Debian has been running so well on my 6 year old Thinkpad X41 that I haven't even considered buying a new laptop. I'll probably use it as long as the hardware lasts, be it another 4 or 6 years. After upgrading to SSD and aligning the partitions correctly to erase byte size it boots up to desktop (Fluxbox) in 7 seconds and basically everything that doesn't require heavy calculation from the CPU happens instantly. In practice it's much faster in all CPU non-heavy actions than any Windows laptop I've ever used (I know SSD has most to do with this). It's also ecological to buy stuff that lasts and not replace computers every another year.
I've been repairing windows laptops lately (mostly Windows 7, some Vista) and my feeling is that almost without exception they are laggier and slower than what I'm used to. Even if these things have quadrupled amount of RAM compared to my old laptop, it really doesn't show in any meaningful way. Windows Vista and 7 seem to use atleast one gigabyte of RAM in order to just keep running as there is so much useless bloat loaded at any given time. Also many of these Windows 7 laptops seem to have audio issues on high CPU load. Even after fresh install audio will stutter when the machine is under heavy load (Ie. calculating primes).

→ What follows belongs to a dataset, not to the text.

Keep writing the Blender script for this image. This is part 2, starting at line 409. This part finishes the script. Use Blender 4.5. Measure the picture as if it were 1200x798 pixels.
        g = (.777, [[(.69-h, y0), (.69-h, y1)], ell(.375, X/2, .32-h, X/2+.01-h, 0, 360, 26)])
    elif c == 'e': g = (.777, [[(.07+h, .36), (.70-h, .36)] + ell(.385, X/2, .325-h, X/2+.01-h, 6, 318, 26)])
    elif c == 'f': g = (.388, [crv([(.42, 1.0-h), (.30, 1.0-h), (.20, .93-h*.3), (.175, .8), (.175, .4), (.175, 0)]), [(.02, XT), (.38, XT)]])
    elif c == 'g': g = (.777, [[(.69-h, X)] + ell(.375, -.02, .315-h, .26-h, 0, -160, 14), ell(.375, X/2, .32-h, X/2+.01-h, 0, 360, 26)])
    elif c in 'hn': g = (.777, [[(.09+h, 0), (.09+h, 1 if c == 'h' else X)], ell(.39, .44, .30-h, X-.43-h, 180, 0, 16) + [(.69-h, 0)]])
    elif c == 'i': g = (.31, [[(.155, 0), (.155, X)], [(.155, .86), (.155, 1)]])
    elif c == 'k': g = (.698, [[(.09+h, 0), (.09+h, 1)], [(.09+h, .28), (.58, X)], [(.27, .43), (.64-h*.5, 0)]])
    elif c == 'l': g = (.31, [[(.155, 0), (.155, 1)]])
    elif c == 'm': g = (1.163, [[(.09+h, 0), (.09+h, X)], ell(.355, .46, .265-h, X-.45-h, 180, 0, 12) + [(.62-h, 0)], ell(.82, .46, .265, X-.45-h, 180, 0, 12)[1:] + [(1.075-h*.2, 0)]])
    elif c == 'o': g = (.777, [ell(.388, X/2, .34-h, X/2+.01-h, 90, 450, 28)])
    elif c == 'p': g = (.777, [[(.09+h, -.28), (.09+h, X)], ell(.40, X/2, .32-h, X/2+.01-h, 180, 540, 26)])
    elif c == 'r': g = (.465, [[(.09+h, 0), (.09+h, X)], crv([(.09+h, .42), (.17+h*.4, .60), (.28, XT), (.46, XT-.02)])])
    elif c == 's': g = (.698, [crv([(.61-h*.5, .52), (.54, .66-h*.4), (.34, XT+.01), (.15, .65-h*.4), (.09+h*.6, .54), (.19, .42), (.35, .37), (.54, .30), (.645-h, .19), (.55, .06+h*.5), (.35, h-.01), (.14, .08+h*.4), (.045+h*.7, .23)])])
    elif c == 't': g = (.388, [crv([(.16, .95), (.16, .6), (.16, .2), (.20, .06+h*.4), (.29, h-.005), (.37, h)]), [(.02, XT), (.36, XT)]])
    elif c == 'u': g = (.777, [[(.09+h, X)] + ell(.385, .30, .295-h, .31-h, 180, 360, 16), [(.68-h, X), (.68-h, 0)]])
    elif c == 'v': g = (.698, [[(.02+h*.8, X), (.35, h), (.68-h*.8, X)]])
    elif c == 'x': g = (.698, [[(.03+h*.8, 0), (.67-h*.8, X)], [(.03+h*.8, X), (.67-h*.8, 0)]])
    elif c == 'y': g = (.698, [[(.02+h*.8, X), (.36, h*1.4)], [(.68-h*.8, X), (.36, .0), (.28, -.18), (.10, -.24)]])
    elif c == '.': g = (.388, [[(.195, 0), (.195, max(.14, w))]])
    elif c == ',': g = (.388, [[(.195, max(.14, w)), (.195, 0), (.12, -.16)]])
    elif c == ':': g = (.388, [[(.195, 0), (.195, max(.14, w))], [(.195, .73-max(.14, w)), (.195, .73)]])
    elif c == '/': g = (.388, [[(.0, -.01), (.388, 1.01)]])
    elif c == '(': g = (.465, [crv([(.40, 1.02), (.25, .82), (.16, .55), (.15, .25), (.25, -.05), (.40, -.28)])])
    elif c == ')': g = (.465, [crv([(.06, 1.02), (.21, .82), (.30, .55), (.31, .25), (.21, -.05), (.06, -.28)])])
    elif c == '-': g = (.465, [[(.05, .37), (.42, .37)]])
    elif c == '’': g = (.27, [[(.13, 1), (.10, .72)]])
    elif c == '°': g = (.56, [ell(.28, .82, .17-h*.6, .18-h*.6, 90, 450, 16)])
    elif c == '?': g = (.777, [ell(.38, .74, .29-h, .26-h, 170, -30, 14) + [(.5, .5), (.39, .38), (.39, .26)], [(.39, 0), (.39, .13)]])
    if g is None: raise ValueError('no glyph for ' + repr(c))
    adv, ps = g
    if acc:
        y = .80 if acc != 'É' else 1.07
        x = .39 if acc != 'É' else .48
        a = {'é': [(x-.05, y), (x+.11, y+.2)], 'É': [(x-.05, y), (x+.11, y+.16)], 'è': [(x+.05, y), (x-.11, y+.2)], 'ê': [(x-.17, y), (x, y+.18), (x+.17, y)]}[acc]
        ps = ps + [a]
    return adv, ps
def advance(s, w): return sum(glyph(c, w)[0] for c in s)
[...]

So why would I make a jump from provenly trouble free Linux on this laptop to Windows 7? Would it not be slow to run Windows 7 on 6 year old laptop with 1.5GB of RAM? Would the SSD be as fast using windows filesystems? Would the suspend and hibernate actions work correctly and as fast as they do in Linux (suspends in one second, resumes in one)? Why would I use Windows 7 as I even don't know how to use it's user interface (how to move and resize windows without grabbing window borders with mouse?). How about most of CLI tools that make my life easier? Would I be able to use most of my favorite software on windows? (On Cygwin maybe, but why the trouble?)